Outliving your TSP nest egg! What are the odds?

Sobering thought: For most people who have or will retire from the government, the Thrift Savings Plan will provide anywhere from one-third to half of the money they have to spend for the rest of their lives. At least that’s what Congress estimated when it setup the 3-legged Federal Employees Retirement System (FERS) plan with its reduced civil service annuity, Social Security and the voluntary —but very necessary— Thrift Savings Plan option.

The TSP option is a nice, but not absolutely essential, thing to have for those under the more generous Civil Service Retirement System (CSRS) program with its higher benefit and full protection from inflation. But for people under the FERS plan, the TSP is a no brainer. Either contribute, at least enough to get the government match, for your full career or cultivate a taste for cat food cutlets in your golden years.

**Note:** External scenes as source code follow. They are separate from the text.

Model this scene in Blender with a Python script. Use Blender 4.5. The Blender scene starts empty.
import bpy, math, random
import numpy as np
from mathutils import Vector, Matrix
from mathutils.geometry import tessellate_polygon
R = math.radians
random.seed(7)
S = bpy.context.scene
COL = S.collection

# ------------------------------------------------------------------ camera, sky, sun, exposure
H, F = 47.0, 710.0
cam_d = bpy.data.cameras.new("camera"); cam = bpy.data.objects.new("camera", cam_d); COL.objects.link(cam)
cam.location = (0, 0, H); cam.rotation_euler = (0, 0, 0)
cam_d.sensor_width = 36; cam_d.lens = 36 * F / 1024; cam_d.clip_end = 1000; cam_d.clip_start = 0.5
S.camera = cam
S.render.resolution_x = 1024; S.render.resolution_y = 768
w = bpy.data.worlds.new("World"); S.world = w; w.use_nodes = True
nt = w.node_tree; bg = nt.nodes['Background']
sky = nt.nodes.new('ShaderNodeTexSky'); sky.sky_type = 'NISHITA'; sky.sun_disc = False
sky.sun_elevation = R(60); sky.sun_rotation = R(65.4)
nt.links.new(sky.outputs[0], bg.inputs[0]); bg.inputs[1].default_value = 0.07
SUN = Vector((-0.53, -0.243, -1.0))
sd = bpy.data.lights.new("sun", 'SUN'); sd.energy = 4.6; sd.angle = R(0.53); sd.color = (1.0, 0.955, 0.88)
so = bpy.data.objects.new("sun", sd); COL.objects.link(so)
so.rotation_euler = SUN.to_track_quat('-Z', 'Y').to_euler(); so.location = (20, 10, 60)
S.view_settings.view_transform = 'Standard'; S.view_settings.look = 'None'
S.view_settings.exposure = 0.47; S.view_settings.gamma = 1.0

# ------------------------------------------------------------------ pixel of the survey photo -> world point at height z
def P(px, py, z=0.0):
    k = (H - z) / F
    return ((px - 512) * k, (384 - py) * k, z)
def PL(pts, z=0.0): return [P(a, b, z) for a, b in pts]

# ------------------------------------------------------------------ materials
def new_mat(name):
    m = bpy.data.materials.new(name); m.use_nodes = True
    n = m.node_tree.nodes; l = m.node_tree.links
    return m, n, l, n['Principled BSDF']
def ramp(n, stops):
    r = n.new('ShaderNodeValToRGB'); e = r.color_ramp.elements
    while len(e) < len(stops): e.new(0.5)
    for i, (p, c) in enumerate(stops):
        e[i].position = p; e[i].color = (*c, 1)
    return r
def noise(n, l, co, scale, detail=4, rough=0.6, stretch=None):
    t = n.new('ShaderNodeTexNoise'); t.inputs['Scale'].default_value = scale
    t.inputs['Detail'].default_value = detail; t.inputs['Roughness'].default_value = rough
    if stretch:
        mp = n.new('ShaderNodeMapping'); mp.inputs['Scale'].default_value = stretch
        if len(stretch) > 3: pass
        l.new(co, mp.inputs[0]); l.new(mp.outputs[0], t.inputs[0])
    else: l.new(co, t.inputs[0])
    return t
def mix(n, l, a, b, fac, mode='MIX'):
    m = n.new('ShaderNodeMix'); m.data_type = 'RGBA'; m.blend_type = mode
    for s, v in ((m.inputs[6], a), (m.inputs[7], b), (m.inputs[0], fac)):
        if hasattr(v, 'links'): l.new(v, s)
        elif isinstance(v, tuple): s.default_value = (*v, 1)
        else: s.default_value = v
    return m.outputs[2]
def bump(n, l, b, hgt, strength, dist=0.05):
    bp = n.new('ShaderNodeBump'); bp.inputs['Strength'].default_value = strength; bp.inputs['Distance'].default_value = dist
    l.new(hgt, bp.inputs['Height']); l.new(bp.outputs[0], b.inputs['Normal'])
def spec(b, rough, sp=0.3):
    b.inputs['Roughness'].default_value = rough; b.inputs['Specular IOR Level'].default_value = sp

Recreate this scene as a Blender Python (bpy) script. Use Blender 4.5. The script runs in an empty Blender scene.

Most feds are contributing to the TSP, which is smart. Most who are under FERS are eligible to get some or all of the government match, which is a huge perk. Most are doing that. But for those who aren’t, retirement may be a problem. As in when they can retire and what they will be able to afford for the 10, 20 or 30 years of retirement. But in addition to not contributing more to the TSP, many workers are doing two things that may, and almost certainly will, haunt them financially when they retire.

While it once had a good rate of return, the G-fund has slipped. Most years it has been far out-performed by the stock indexed C, S and I funds, and also the bond-index F fund. Meaning people exclusively in the G-fund could lose buying power. If they live long enough! Example:


One potential major mistake is not taking into account the impact of inflation over time. That’s not a major issue for the majority of current retirees, who are mostly under the old CSRS program. But it is a major standard-of-living issue for the majority of people who are still working for Uncle Sam. They will retire under the less generous FERS program which does not guarantee a full annual adjustment with inflation. That’s not a big deal when inflation is low, like now.

But how long can that last? Over the last decade, it averaged just 1.4% a year. Living costs in the future — as measured by the Consumer Price Index-W — could double in coming years. Approaching the recent norm of 4%. While CSRS retirees get full cost of living adjustments regardless of their size, FERS retirees with smaller annuities are under a diet-COLA system. This year both groups got a 1.6% COLA. But had the rate of inflation been 2.6% or 3.8%, the FERS retirees would have gotten only 2 or 3% respectively.

The exact amount of the 2021 COLA won’t be known until October of this year. That’s when the government compares the rise in the CPI-W for the third quarter (July, August, September) of this year, over the same period in 2019.

With months to go in the countdown, when inflation could also turn to deflation, the nonpartisan Senior Citizens League estimates the 2021 COLA, for Social Security and federal retirees, will be 1.5%. Slightly less than the 2020 COLA. But if it goes higher, and goes over 2% annually in the future, FERS retirees will suffer.

The second factor for current and future FERS retirees is when they start withdrawing from their TSP account and how long that account will last in retirement. Also, very important, how much they withdraw each year. Somebody who plans to retire early, say 60, under FERS and immediately begins withdrawing 10% a year, could run out of money, especially if it Is all in the G-fund. Financial planner Arthur Stein talked about it on Wednesday’s Your Turn radio show. He advised the woman who was planning to retire at 60 and take 10% a year not to retire. For a long time. It’s not “safe” he says to be exclusively or mostly in a low-growth fund that doesn’t take into account inflation. To listen to that, click here.

To look at the 21st century history of COLAs (CSRS/Social Security and FERS) checkout this chart from My Federal Retirement:

Federal Retiree COLA History
2019 2.8 2.0
2018 2.0 2.0
2017 0.3 0.3
2016 0 0
2015 1.7 1.7
2014 1.5 1.5
2013 1.7 1.7
2012 3.6 2.6
2011 0 0
2010 0 0
2009 5.8 4.8
2008 2.3 2.0
2007 3.3 2.3
2006 4.1 3.1
2005 2.7 2.0
2004 2.1 2.0
2003 1.4 1.4
2002 2.6 2.0
2001 3.5 2.5
2000 2.4 2.0

Imagine how much less FERS retirees would have received over time if inflation had been closer to its normal 4% level. Note: they did get less in years when the COLA and rate of inflation exceeded 2%. Over time that negative compounding can eat into your nest egg.